他ブログで映画記事や音楽記事も書いておりました。評価基準は演出20点演技20点脚本20点音楽10点環境10点印象20点の合計100点です。

『透明人間』(1932) 『フランケンシュタイン』の成功に味を占めたユニバーサルが送った新たな刺客。

 ジェームズ・ホエール監督の1932年の作品。お金が大好きなユニバーサルがもっと怪物で儲けようとして急いで作らせて、まあまあ儲かった作品。

 透明人間の造形を決めたのはこの作品です。深く被った帽子とサングラス、顔中に巻かれた包帯と大きなコート、そして手袋をすれば・・・。まあ普通にこんなやつが歩いていれば、今ならば挙動不審者として怪しまれるだけでしょう。

 けれどもこやつは透明人間。誰の目にも触れられずに悪の限りを尽くします。人の帽子を放り投げる。インクを人の顔にかける。自転車を盗む。警官のズボンを脱がせて逃げる。人のパンは取り上げる。

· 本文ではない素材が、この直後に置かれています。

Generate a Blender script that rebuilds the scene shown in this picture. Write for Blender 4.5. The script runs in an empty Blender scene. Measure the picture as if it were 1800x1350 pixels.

 などなど最初は可愛いものだったのが、首を絞める、崖から突き落とす、ガラスで頭を叩き割る、銀行を襲う、そして列車を転覆させるなどエスカレートしていきます。  最終的に120人以上を殺してしまう凶悪犯になります。透明人間の生着替えやお休みタイムなど特撮シーンの冴え渡る前半だけを見ると間抜けでかなり笑えます。全く恐くないんです。失敗ですよ、これ。

 『フランケンシュタイン』(1931)と同じようにマッド・サイエンティストが主人公です。前の博士は「人造人間」を作りましたが、今回の助手は自分が消えてしまいます。何とか元に戻ろうとするのですが、田舎のおばさんたちに邪魔されてキレテしまい、薬の副作用と共に凶暴化してしまいます。

 最終的に雪の降る中、周りを囲まれ、火をつけられ、足跡を残した瞬間に銃殺されます。死んではじめて元に戻るという悲しいストーリー。

 実験のためならば、善悪など全く省みない姿勢はフランケン博士と同じです。ただし彼は自分を実験台にしてしまい、しかも戻れないのです。科学者のくせにかなりおバカなやつです。

 動物実験とか普通やるはずなんですけどね。フランケン博士は被害が出ても自分は知らぬ存ぜぬで貫いた悪党ですが、こやつは単純犯罪者。やることを含めて悪のレベルが低い。

 良かったシーンは列車転覆のところと、最後の逮捕のところ。警官が周りを囲み、火をつけて追い込んで倒すという一連のモブシーンはよく撮れていました。

 悲しい物語に仕立て上げようとして入るのですが、設定が穴だらけのために単なるお笑いのコントみたいになっていました。H.G.ウェルズの原作が泣くよ。

 本来、目に見えないものがそばにいるかもしれないという場面やそれが襲ってくるというシチュエーションはとても恐ろしいはずなのですが、特撮シーンがあまりにもコミカルなために作品の意図がぼやけてしまった感があり、残念な結果に終わった作品です。急ごしらえのために深く原作を読まないで、脚本を書いたのかもしれませんね。